No ha ocurrido así con otras polémicas anteriores, no incluidas en el proyecto de Shapira, y narradas por la revista Vice, donde se contempla a un grupo de Grindr dedicado en exclusiva a enseñar torso entre los bloques, ¿quizás invitando a un cruising? Y, por los pelos, el memorial superó una peliaguda complejidad al respecto del líquido antigrafiti que cubre los bloques (durante los primeros años de la instalación aparecían esvásticas en ellos), porque la empresa proveedora es heredera de la que fabricaba el Zyclon B para las cámaras de exterminio nazis.

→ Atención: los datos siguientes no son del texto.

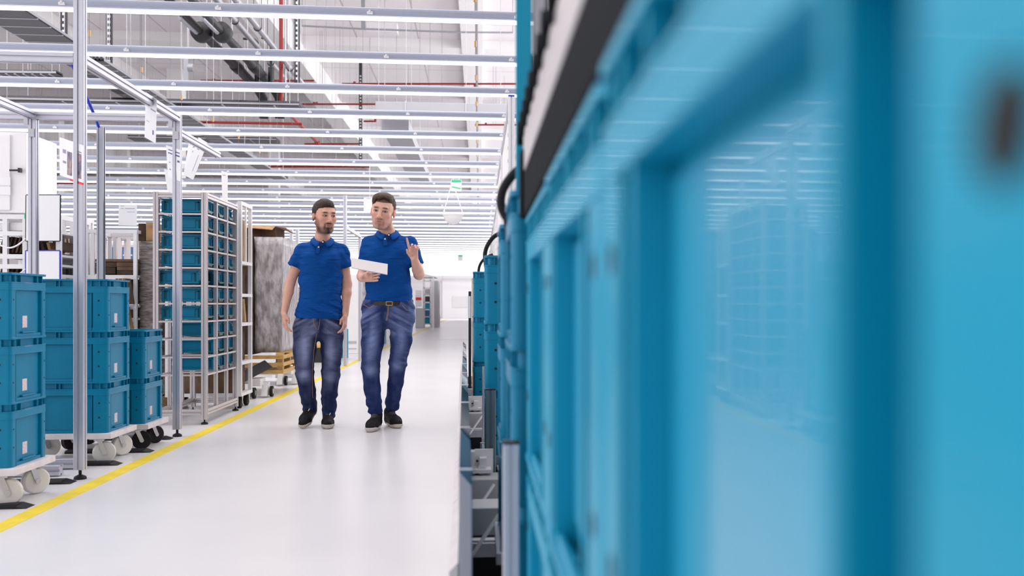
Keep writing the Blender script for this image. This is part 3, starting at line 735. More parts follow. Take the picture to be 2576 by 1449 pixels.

Mientras tanto (y a pesar de que un par de guardias intentan, casi sin éxito, vigilar que ni se corra, fume, salte o coma en el memorial), los niños, fascinados, siguen recorriendo, y llamando al memorial “el laberinto”. Quizás uno donde el escritor Herman Hesse llevaría hoy a su personaje ficticio Demian: “Ha amado y, a través del amor, se ha encontrado a sí mismo. La mayoría ama para perderse”. ¿No es poético, y hasta esperanzador, que donde se representa tanto terror mortal (y allí donde Hitler tuvo el jardín de su Cancillería) hoy se juegue a perderse?